Il y a deux manières de modifier un système. Je les appelle “Modifie et prie” et “Assure tes arrières avant de modifier”. De l’extérieur, “Modifie et prie” peut passer pour “travailler avec attention”, qui est une attitude vraiment professionnelle. (…) Mais la sécurité ne dépend pas que de l’attention. Je ne connais personne qui choisirait d’être opéré par un chirurgien qui opèrerait avec un couteau à beurre *, uniquement parce qu’il travaille avec attention. (p.9)

NDT: Le couteau à beurre est plus proche d’une spatule que d’un couteau.

Le fait d’avoir des tests facilite donc les modifications ?
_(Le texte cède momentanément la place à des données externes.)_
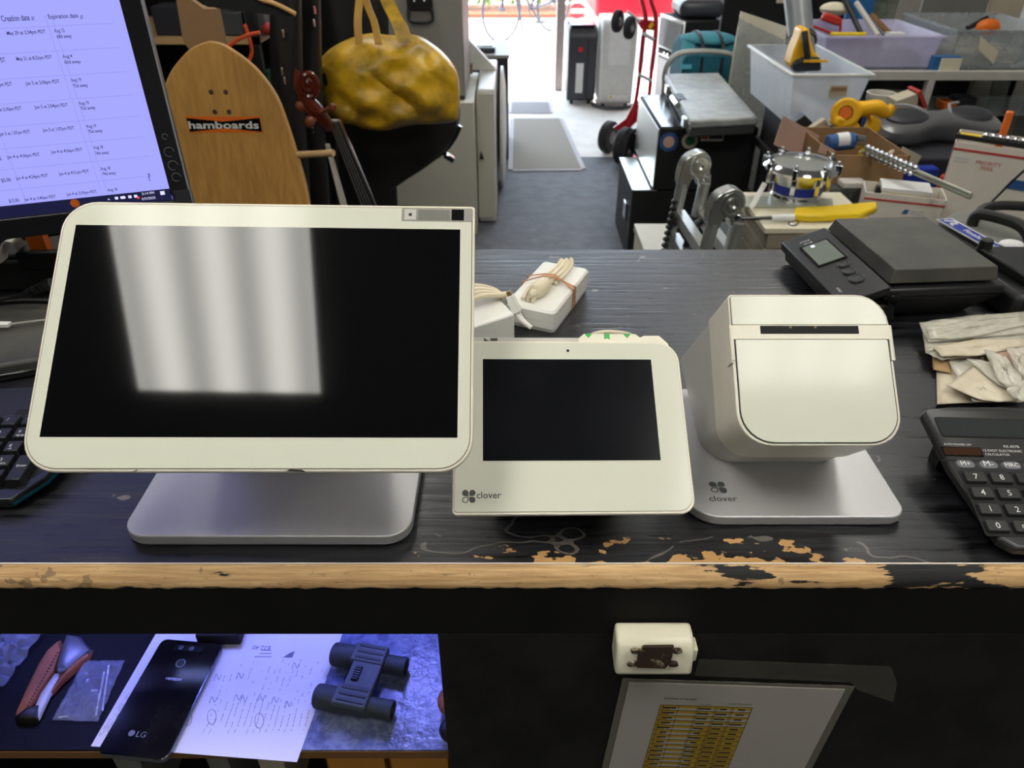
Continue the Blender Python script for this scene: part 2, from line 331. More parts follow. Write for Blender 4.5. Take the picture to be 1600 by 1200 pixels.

Le code sans test * est mauvais. Peu importe qu’il soit bien écrit; peu importe à quel point il est élégant, orienté-objet ou encapsulé. Avec des tests, nous pouvons changer le comportement de notre code rapidement et de manière fiable. Sans eux, nous ne pouvons pas réellement savoir si l’état du code s’améliore ou empire. (xvi)

NDT: Les tests mentionnés ici sont les vérifications automatisés du code, pas les tests manuels.

Est-ce que n’importe quel type de test fait l’affaire ?

En fait, ce type de test * est “Tester pour essayer de prouver”. Bien que ce soit un objectif respectable, les tests peuvent aussi être utilisés de manière très différente. Nous pouvons “tester pour détecter le changement”, ce que la tradition désigne comme “test de régression”. Une fois que vous avez posé des tests autour de la zone sur laquelle vous allez intervenir, ils jouent le rôle d’un étau logiciel (p.10)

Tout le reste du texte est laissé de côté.